Certainly Malaysia remains something of a regional outlier, second only to Brunei in the affordability of subsidised fuel. Several Asean nations have already resorted to the harsher remedies of rationing and the shuttering of petrol stations.
Because of the heavy subsidies, the impact on ordinary households has so far been delayed — what economists call the “lag effect”. But that delay, I repeat, will not last forever.
In three to six months, higher logistics and transportation costs are expected to push up grocery prices, e-hailing fares and the cost of many everyday goods.

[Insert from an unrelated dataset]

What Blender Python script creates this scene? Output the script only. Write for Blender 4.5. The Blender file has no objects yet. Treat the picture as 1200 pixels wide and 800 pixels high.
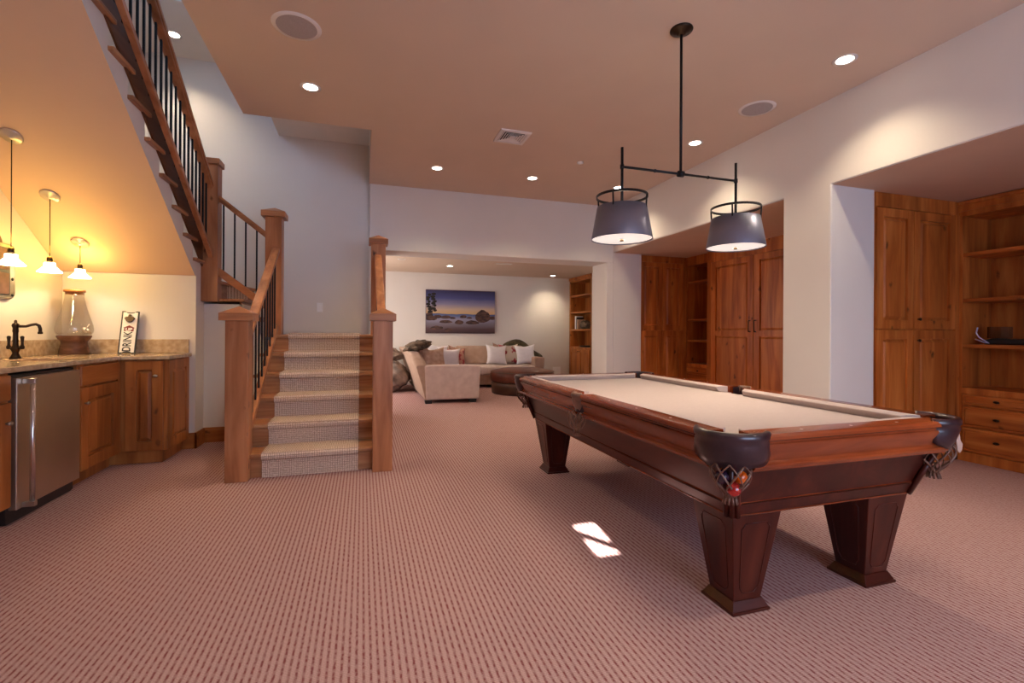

Fertiliser prices, especially urea, have already increased by about 30%, raising concerns about food production. Electricity bills are likely to edge higher because Malaysia imports 20% of its natural gas and all its coal. The possibility of the water bill going up later this year exists, with water service operators already being told to maintain stockpiles of chemicals and spare parts for three to six months.
I say again: Be prepared.
The effects of the crisis are already visible in some sectors. The rubber glove industry, where Malaysia accounts for about 45% of global production, is under strain. WRP Asia Pacific has announced it is winding down operations due to sharp rises in petrochemical costs, including a nearly 70% increase in butadiene prices. Others, such as Top Glove, have had to raise prices and explore alternatives like natural rubber.
Malaysia needs to look seriously at diversifying its energy sources, accelerating the shift towards alternative energy, and building stronger strategic reserves – even if some options come with higher costs in the short term.
Instead of anger, the opposition and others should pressure the government to travel new paths while simultaneously improving the existing system.
We have often managed to muddle through crises, but complacency has its price. The current energy crunch is a reminder that the era of easy assumptions about cheap fuel may be drawing to a close.
The storm is no longer on the horizon; it is at our shores.
The views expressed are those of the writer and do not necessarily reflect those of FMT.